AIM:
Look through the listing for the word "from". Copy each line that has it.

INFORMATION SUPPLIED:

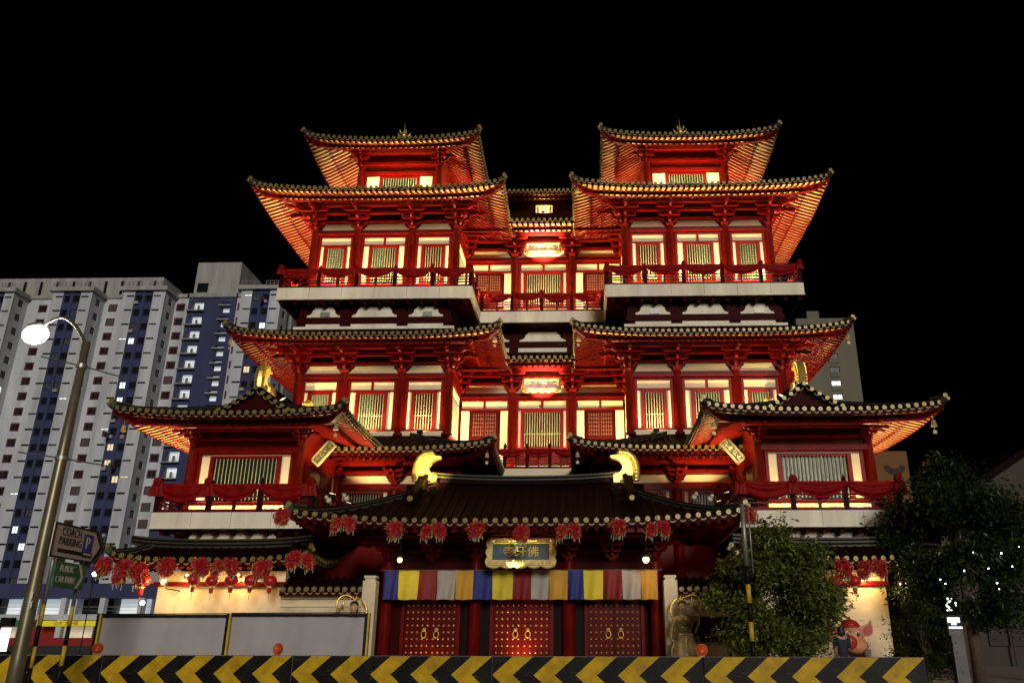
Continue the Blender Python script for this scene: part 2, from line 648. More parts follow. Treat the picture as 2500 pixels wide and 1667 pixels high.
# ------------------------------------------------------------------ windows, railings and cloth
def barred_window(parent, x0, x1, y, zb, zw, zt0, zt1, open_w, pane='half', split=False, dens=.118, flip=1, side=True, bars=True):
    """one bay: transom panels on top, barred window between two cream side panels"""
    fr = MB()
    xc = (x0 + x1) / 2
    a, b = xc - open_w / 2, xc + open_w / 2
    j = .15
    # rails and jambs
    fr.box(x0, x1, y - .05, y + .08, zt1, zt1 + .09)
    fr.box(x0, x1, y - .05, y + .08, zw + .03, zt0)
    fr.box(x0, x1, y - .05, y + .08, zb - .12, zb)
    for q in (x0, x1 - .13):
        fr.box(q, q + .13, y - .045, y + .08, zb, zt1)
    for q in (a - j, b):
        fr.box(q, q + j, y - .06, y + .08, zb, zw + .03)
    fr.box(a, b, y - .03, y + .06, zw - .07, zw + .03)
    if split:
        fr.box(xc - .06, xc + .06, y - .045, y + .08, zt0, zt1)
    w = ob('window', fr, RED, parent)
    for q0, q1 in (((x0 + .13, xc - .06), (xc + .06, x1 - .13)) if split else ((x0 + .13, x1 - .13),)):
        ob('transom_panel', MB().box(q0, q1, y + .01, y + .06, zt0, zt1), CREAM, w)
    if side:
        for q0, q1 in ((x0 + .13, a - j), (b + j, x1 - .13)):
            ob('side_panel', MB().box(q0, q1, y + .01, y + .06, zb, zw + .03), CREAM, w)
    if pane in ('lit', 'half'):
        ob('curtain', MB().box(a, b if pane == 'lit' else a + (b - a) * .52, y + .10, y + .12, zb, zw), CURT, w) if flip > 0 else \
            ob('curtain', MB().box(a if pane == 'lit' else a + (b - a) * .48, b, y + .10, y + .12, zb, zw), CURT, w)
    ob('pane', MB().box(a, b, y + .14, y + .16, zb, zw), DARKGL, w)
    ub = mesh_of(MC, 'window_bar', lambda: MB().box(-.5, .5, -.5, .5, 0, 1), GREENBAR)
    n = max(3, int((b - a) / dens))
    for i in range(n):
        x = a + (b - a) * (i + .5) / n
        link('bar', ub, w, T(x, y + .02, zb) @ RZ(.5) @ SC(.034, .034, zw - zb))
    link('bar', ub, w, T(a, y + .055, zb + (zw - zb) * .38) @ RY(radians(90)) @ SC(.03, .03, b - a))
    return w


def lattice_door(parent, x0, x1, y, z0, z1):
    d = MB().box(x0, x1, y, y + .06, z0, z1)
    for q in (x0, x1 - .09, (x0 + x1) / 2 - .045):
        d.box(q, q + .09, y - .05, y, z0, z1)
    for q in (z0, z0 + (z1 - z0) * .42, z0 + (z1 - z0) * .58, z1 - .1):
        d.box(x0, x1, y - .045, y, q, q + .1)
    o = ob('door', d, REDD, parent)
    g = MB()
    za, zb = z0 + (z1 - z0) * .62, z1 - .1
    n = 10
    for i in range(n):
        x = x0 + .08 + (x1 - x0 - .16) * (i + .5) / n
        g.box(x - .014, x + .014, y - .03, y - .002, za, zb)
    for i in range(6):
        z = za + (zb - za) * (i + .5) / 6
        g.box(x0 + .08, x1 - .08, y - .026, y - .004, z - .014, z + .014)
    ob('lattice', g, LATT, o)
    return o


def railing(parent, p0, p1, z0, z1, nbay, knob=True):
    """balustrade from p0 to p1 (plan points); posts with finials, three rails and short struts"""
    p0, p1 = Vector((*p0, 0)), Vector((*p1, 0))
    h = z1 - z0
    r = MB()
    for f, w_ in ((.06, .12), (.30, .055), (.44, .055), (.60, .055), (.93, .10)):
        z = z0 + h * f
        r.beam(p0 + Vector((0, 0, z)), p1 + Vector((0, 0, z)), w_, w_ if f > .1 else .12)
    o = ob('railing', r, RED, parent)
    post = mesh_of(MC, 'rail_post', lambda: MB().box(-.085, .085, -.085, .085, 0, 1.0).lathe([(.06, 1.0), (.075, 1.04), (.05, 1.08), (.085, 1.13), (.07, 1.20), (.012, 1.34)], 8), REDD)
    strut = mesh_of(MC, 'rail_strut', lambda: MB().box(-.05, .05, -.045, .045, 0, 1), RED)
    for i in range(nbay + 1):
        p = p0.lerp(p1, i / nbay)
        if knob:
            link('post', post, o, T(p.x, p.y, z0) @ SC(1, 1, h))
        if i < nbay:
            q = p0.lerp(p1, (i + .5) / nbay)
            link('baluster', strut, o, T(q.x, q.y, z0) @ SC(1, 1, h * .93))
    return o


def swag(p0, p1, ztop, drop, label, group, rosette=0, sag=.0, rs=.62):
    """red cloth hung between two posts in front of a railing; rosette +1 knots its start, 2 both ends"""
    p0, p1 = Vector((*p0, 0)), Vector((*p1, 0))
    d = (p1 - p0)
    L = d.length
    d.normalize()
    nrm = Vector((d.y, -d.x, 0))
    t = thing('cloth_swag', label, 'cloth swag', (p0.x, p0.y, ztop - drop), group)
    nx, nz = 18, 9
    rows = []
    ph = random.random() * 6
    dr = drop * random.uniform(.92, 1.06)
    for j in range(nz + 1):
        v = j / nz
        row = []
        for i in range(nx + 1):
            u = i / nx
            arc = (4 * u * (1 - u)) ** .75
            zz = ztop - sag * arc - v * dr * (.22 + .78 * arc)
            fold = .045 * sin(v * 13 + ph + 2.2 * abs(u - .5)) * (.3 + arc) + .02 * sin(u * 21 + ph)
            row.append(p0 + d * (u * L) + nrm * (.10 + .07 * arc * sin(pi * v) + fold) + Vector((0, 0, zz)))
        rows.append(row)
    ob('drape', MB().grid(rows), CLOTH, t, smooth=True)
    spots = ([p0] if rosette in (1, 2) else []) + ([p1] if rosette in (2, 3) else [])
    for p in spots:
        k = MB()
        c = p + nrm * .16 + Vector((0, 0, ztop + .07))
        nb = 26
        for i in range(7):
            a = 2 * pi * i / 7
            cc = c + d * (.10 * rs * cos(a)) + Vector((0, 0, .10 * rs * sin(a)))
            k.ball(cc, (.10 * rs, .09 * rs, .10 * rs), 8, 6)
        k.ball(c + nrm * .05 * rs, .10 * rs, 8, 6)
        for sgn in (-.09 * rs, .09 * rs):
            q = c + d * sgn
            k.grid([[q + d * (x * .10 * rs * (1 + v * 1.4)) + nrm * (.03 * sin(x * 5)) + Vector((0, 0, -.08 * rs - v * .55 * rs)) for x in (-1, -.5, 0, .5, 1)] for v in (0, .35, .7, 1)])
        ob('rosette', k, CLOTH, t, smooth=True)
    return t


def column(parent, x, y, z0, z1, r=.22):
    return ob('column', MB().lathe([(r * 1.25, z0), (r * 1.25, z0 + .12), (r, z0 + .14), (r * .97, z1 - .05), (r * .9, z1)], 14, (x, y, 0)), RED, parent, smooth=True)


def scallop_plaque(name, label, x, y, z, w, h, tilt, face, chars, fsize):
    t = thing(name, label, 'plaque', (x, y, z - h / 2))
    M = T(x, y, z) @ RX(-tilt) @ RX(radians(90))
    poly = []
    nb, ns = 5, 3
    def bumps(ax, ay, bx, by, n, nx_, ny_, amp):
        for i in range(n):
            for j in range(6):
                f = (i + j / 6) / n
                q = abs(sin(pi * (j / 6)))
                poly.append((ax + (bx - ax) * f + nx_ * amp * q, ay + (by - ay) * f + ny_ * amp * q))
    W2, H2 = w / 2, h / 2
    bumps(-W2, -H2, W2, -H2, nb, 0, -1, .07)
    bumps(W2, -H2, W2, H2, ns, 1, 0, .06)
    bumps(W2, H2, -W2, H2, nb, 0, 1, .07)
    bumps(-W2, H2, -W2, -H2, ns, -1, 0, .06)
    f = MB().prism(poly, lambda a, b, q: (a, b, -.06 + .10 * q))
    bw = .17 * h / .9
    a, b = W2 - bw, H2 - bw
    for q in (((-W2 * .98, -H2 * .98), (W2 * .98, -b)), ((-W2 * .98, b), (W2 * .98, H2 * .98)), ((-W2 * .98, -b), (-a, b)), ((a, -b), (W2 * .98, b))):
        f.box(q[0][0], q[1][0], q[0][1], q[1][1], .04, .10)
    for i in range(46):
        s_ = random.choice((0, 1, 2, 3))
        px = random.uniform(-W2, W2) if s_ < 2 else random.choice((-1, 1)) * (W2 - bw * .5)
        py = random.choice((-1, 1)) * (H2 - bw * .5) if s_ < 2 else random.uniform(-H2, H2)
        f.ball((px, py, .10), (random.uniform(.03, .08), random.uniform(.03, .06), .035), 7, 4)
    ob('carved_frame', f, GOLDC, t, M=M)
    ob('board', MB().box(-a, a, -b, b, .041, .055), face, t, M=M)
    if chars:
        text('lettering', chars, GOLD, t, M @ T(0, -.02, .062), fsize, .015)
    return t, M, a, b
# ------------------------------------------------------------------ ground
tag(ob('ground', MB().box(-900, 900, -60, 1200, -.6, -.02), mat('night ground', (0.05, 0.05, 0.05), .9, var=.3, scale=.3)), kind='structure')
ASPH = mat('asphalt', (0.05, 0.05, 0.052), .75, var=.35, scale=14, bump=.4, bscale=90)
tag(ob('road', MB().box(-300, 300, -6, 19.2, -.3, -.004), ASPH), kind='structure')
PAVE = mat('pavement slab', (0.22, 0.20, 0.18), .8, var=.2, scale=5, bump=.2)
pv = tag(ob('pavement', MB().box(-300, 300, 19.4, 48, -.3, .12), PAVE), kind='structure')
ob('kerb', MB().box(-300, 300, 19.2, 19.398, -.3, .135), mat('kerb stone', (0.3, 0.29, 0.27), .85), pv)
LINE = mat('white road paint', (0.75, 0.75, 0.72), .7)
ln = MB()
for i in range(-8, 9):
    ln.box(i * 6 - 1.2, i * 6 + 1.2, 9.9, 10.02, -.003, .002)
tag(ob('lane_marking', ln, LINE), kind='structure')

# ------------------------------------------------------------------ main hall
hall = thing('main_hall', 'large red and gold Chinese temple hall with twin towers and stacked upturned roofs', 'temple', (0, 41, 0))
CX = [4.43, 6.75, 9.6, 11.86]
YW = 37.6
FRONT_PANE = ['dark', 'half', 'lit']      # from the inner bay outwards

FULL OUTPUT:
Continue the Blender Python script for this scene: part 2, from line 648. More parts follow. Treat the picture as 2500 pixels wide and 1667 pixels high.
    """balustrade from p0 to p1 (plan points); posts with finials, three rails and short struts"""
FRONT_PANE = ['dark', 'half', 'lit']      # from the inner bay outwards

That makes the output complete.